Who: Portland sculptor Crystal Schenk is among the Artists in Residence at Caldera Arts Center. Located west of Sisters, Caldera offers wintertime residencies to artists, dancers, writers and other creative folks when the summer youth camp is otherwise quiet. Schenk, who teaches at Portland State University and Pacific Northwest College of Art, is joined by her husband, Shelby Davis. The couple did a 2013 Caldera residency together. This time the two have their young son, Alder, along with them. This marks Caldera’s third year offering the residency to parent artists. “For a youth organization, it feels a natural extension of its AiR and it has proven really positive for everyone,” said Elizabeth Quinn of Caldera. You can check out more from Schenk, as well as the other seven artists doing January residencies, at Caldera’s free Open Studio event, taking place at 12:30 p.m. Jan. 28. Contact: calderraarts.org.

Q: Do you and Shelby work together?

A: We do. We have individual practices, and then we have a collaborative practice as well; we do public art together. But this time around, we’re doing our own thing, which is good. It’s good for the marriage. And then our son is here, too. He’s 2½.

Q: Has Caldera brought in many families before you?

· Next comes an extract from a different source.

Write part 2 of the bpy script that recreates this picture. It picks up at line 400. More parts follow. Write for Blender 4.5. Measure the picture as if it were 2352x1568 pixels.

A: This is kind of a new thing, and I think it’s very wonderful. There are very few residencies that allow children. Either they’re not set up for it, or sometimes it’s insurance reasons, or the whole idea of a residency is you’re supposed to cultivate this very concentrated time of creativity, and having a kid around isn’t always conducive to that. Elizabeth was saying that she’d talk to different artists, and you’d look at their career trajectory, and there would be this empty space in the middle — that’s when they had kids. … She really wanted to help close that gap.

Q: What are you working on while you’re there?

A: When Shelby and I were here last time … part of what we did was take molds of some of the burnt trees around here. We were really interested in the history of the land and the forest fire complex that had come through. … We ended up doing sort of a different project together that time, but I still have this (silicone) tree mold. Before I came out here, I started envisioning an installation I want to make. It’s going to be of cast paper trees that are burnt, (and) I’m going to use that tree mold. A lot of my work is drawn from personal memories, sort of a mishmash of different moments, and trying to bring my viewer into that space. … When I was 10 we moved to Happy Camp, California, and within four days there were these huge lightning storms. They were just incredible, and so beautiful, but by the end of the week all the mountains around us were on fire. It was really intense. We had our bags packed, my dad was spraying down the house with a hose, and it was so smoky during the middle of day that it was almost like night. … So it’s a piece of that memory, and those will be life-size trees. At the center of the space, I’m going to have a small replica of a trailer park that my dad lived in when I was a kid. One of the things I really enjoy is having a shift of scale. I like the idea of the viewer walking into a gallery and everything’s sort of at your scale, and then coming through the trees it almost feels like you’re hovering over the space.